Rejuvenated by their authoritative win over Pakistan on Sunday, India take on a low-on-morale South Africa in their Tuesday’s final Super Eight clash with their eyes transfixed on a World T20 semifinal berth.

India are placed slightly in an advantageous position in the sense that they would know exactly what they have to do against South Africa as the day’s first clash between Australia and Pakistan would have made clear the situation. With two defeats in as many matches, South Africa will obviously make an early exit in the event of their loss to India whose first target would be to inject a semblance of consistency that has been missing from their campaign so far.

Given South Africa’s current state of mind and their position in the Group II table, India, one might think, hold a slight psychological edge but it doesn’t take much time in this format to turn the tables around.
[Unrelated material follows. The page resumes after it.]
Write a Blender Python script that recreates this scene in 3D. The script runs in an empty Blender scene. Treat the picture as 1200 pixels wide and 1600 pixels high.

Even considering their infamous ability to implode on big stages, the patterns to the Proteas’ losses in this event have been marked by a distinct lack of vigour in their performances. Yes, they did make a fist of a modest total against Pakistan but South Africa were never there in the game to begin with. Against a dominant Australia, their inadequacies were laid bare even more harshly.


Skipper A B de Villiers admitted the other night that he was unable to put a finger on what exactly was ailing his side but the top-order batting, on the face of it, appears to be their weakest link at the moment. In two matches, South Africa have found themselves three down in and around Power Plays leaving the middle-order with the onerous task of salvaging the situation. Some reinforcements will certainly be on the cards.

India, who would like to believe they have finally hit upon the right mix, wouldn’t be complaining though. Barring an outside chance of Harbhajan Singh coming in for Lakshmipathi Balaji, only because the South Africans have been all at sea against the turning ball, India are unlikely to change their winning combination against Pakistan.

While M S Dhoni would hope his bowlers would keep the struggling South Africans in check, his batsmen face a big test against the likes of Dale Steyn and Morne Morkel.

As much as it’s important to make the most of the field restrictions in the first six overs, it’s equally crucial that India don’t lose too many wickets up front. Even Shane Watson, who has been batting like a dream, was watchful against the Steyn-Morkel duo before he cut loose in the now-familiar fashion. In that sense, Virender Sehwag’s sensible batting against Pakistan should come as a good sign for the team management.

Gautam Gambhir would be clearly miffed with his two-ball duck against Pakistan to go with his run-out against Australia in the previous encounter. An angry (with himself of course) but a determined Gambhir augurs well for India along with another Delhi batsman Virat Kohli. India’s fortunes, especially in shorter versions, have revolved around how well the 23-year-old has performed and the right-hander would be one of the main targets for South Africa.

The South Africans, who need not go beyond their present coach Gary Kirsten to know a thing or two about Indian batsmen, will surely have taken note of their problems against Aussie paceman Pat Cummins who kept them on a tight leash with his well-directed, pacy bouncers. Having seen their spinners being taken apart by the Australians, it remains to be seen if de Villiers would want to retain both his slow bowlers against a set of batsmen who wouldn’t certainly lose their sleep over the prospect of facing more of that type.